EXERCISE PROMPT ▸ Exactly the lines from the one with "Recreate this scene" through the one with "def mul(c,g): return" should be returned, both ends included and nothing else. Omit any pictures.

INPUT ROWS ▸
* * *

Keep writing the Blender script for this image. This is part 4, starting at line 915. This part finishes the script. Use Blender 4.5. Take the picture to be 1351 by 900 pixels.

* * *

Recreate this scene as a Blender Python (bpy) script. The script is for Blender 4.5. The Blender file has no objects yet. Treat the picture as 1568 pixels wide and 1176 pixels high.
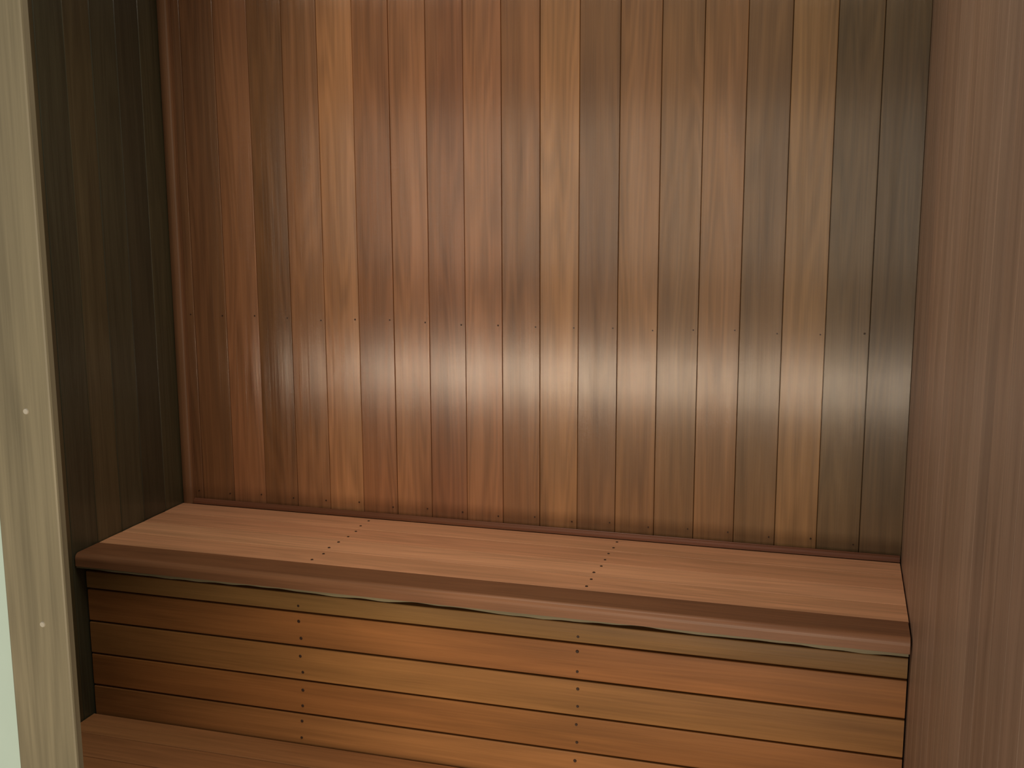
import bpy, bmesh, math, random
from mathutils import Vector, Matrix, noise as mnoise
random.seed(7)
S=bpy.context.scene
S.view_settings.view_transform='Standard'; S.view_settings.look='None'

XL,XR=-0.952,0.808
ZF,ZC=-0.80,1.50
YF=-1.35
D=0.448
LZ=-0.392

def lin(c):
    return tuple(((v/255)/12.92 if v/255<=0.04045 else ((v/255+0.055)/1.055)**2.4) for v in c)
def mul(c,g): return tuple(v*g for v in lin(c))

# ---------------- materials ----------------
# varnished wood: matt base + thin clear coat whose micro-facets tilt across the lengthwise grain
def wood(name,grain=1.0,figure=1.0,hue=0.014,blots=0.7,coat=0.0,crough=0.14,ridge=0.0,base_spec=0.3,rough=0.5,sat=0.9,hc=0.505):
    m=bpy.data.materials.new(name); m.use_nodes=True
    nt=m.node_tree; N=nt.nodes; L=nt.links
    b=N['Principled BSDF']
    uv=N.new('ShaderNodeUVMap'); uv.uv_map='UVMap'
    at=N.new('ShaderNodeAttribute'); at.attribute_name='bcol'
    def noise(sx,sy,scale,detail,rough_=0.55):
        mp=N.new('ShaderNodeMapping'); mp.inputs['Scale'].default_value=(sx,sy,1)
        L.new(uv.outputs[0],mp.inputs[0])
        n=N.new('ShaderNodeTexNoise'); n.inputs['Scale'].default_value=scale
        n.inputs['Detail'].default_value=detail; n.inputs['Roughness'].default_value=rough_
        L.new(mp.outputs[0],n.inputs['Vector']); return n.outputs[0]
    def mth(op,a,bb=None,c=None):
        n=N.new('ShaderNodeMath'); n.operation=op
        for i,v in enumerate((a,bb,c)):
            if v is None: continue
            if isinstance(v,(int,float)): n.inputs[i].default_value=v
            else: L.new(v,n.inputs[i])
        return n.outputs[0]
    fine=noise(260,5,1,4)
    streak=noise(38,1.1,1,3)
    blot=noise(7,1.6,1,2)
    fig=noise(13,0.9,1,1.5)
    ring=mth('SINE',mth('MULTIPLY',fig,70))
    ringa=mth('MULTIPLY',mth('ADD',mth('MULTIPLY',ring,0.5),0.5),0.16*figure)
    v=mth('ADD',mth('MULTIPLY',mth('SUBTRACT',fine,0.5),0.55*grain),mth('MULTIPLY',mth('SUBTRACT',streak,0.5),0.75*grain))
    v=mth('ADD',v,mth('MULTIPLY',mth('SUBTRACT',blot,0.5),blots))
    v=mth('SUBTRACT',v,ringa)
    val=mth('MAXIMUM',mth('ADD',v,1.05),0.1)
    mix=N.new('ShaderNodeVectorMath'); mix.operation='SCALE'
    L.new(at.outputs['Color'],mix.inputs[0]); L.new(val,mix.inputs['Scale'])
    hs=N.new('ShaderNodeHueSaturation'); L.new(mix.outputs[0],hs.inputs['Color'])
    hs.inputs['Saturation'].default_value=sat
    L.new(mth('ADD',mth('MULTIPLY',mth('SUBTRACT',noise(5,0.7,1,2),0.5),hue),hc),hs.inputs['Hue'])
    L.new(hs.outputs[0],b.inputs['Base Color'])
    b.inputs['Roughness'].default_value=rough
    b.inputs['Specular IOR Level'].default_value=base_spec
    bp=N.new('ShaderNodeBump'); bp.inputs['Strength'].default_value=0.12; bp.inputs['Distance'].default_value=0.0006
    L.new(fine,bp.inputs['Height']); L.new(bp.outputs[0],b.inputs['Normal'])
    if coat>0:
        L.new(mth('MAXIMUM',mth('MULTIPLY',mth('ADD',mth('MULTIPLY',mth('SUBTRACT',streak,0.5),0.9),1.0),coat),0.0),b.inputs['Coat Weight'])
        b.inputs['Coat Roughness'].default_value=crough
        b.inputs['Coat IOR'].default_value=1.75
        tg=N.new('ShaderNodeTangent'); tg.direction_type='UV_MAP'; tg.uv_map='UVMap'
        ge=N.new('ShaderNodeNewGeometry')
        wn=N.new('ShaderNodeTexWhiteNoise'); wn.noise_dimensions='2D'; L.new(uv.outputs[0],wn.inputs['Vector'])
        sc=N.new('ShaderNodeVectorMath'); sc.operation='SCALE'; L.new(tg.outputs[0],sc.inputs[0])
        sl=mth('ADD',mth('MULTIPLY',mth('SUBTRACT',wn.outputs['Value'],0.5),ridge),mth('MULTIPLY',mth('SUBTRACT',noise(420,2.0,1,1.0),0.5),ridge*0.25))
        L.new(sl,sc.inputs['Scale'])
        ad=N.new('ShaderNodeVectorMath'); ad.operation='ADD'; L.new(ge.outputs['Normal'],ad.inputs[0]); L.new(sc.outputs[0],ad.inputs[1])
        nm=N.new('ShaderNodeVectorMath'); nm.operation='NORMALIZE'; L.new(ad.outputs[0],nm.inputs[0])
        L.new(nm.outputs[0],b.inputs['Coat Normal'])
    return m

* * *

RESPONSE ▸
Recreate this scene as a Blender Python (bpy) script. The script is for Blender 4.5. The Blender file has no objects yet. Treat the picture as 1568 pixels wide and 1176 pixels high.
import bpy, bmesh, math, random
from mathutils import Vector, Matrix, noise as mnoise
random.seed(7)
S=bpy.context.scene
S.view_settings.view_transform='Standard'; S.view_settings.look='None'

XL,XR=-0.952,0.808
ZF,ZC=-0.80,1.50
YF=-1.35
D=0.448
LZ=-0.392

def lin(c):
    return tuple(((v/255)/12.92 if v/255<=0.04045 else ((v/255+0.055)/1.055)**2.4) for v in c)
def mul(c,g): return tuple(v*g for v in lin(c))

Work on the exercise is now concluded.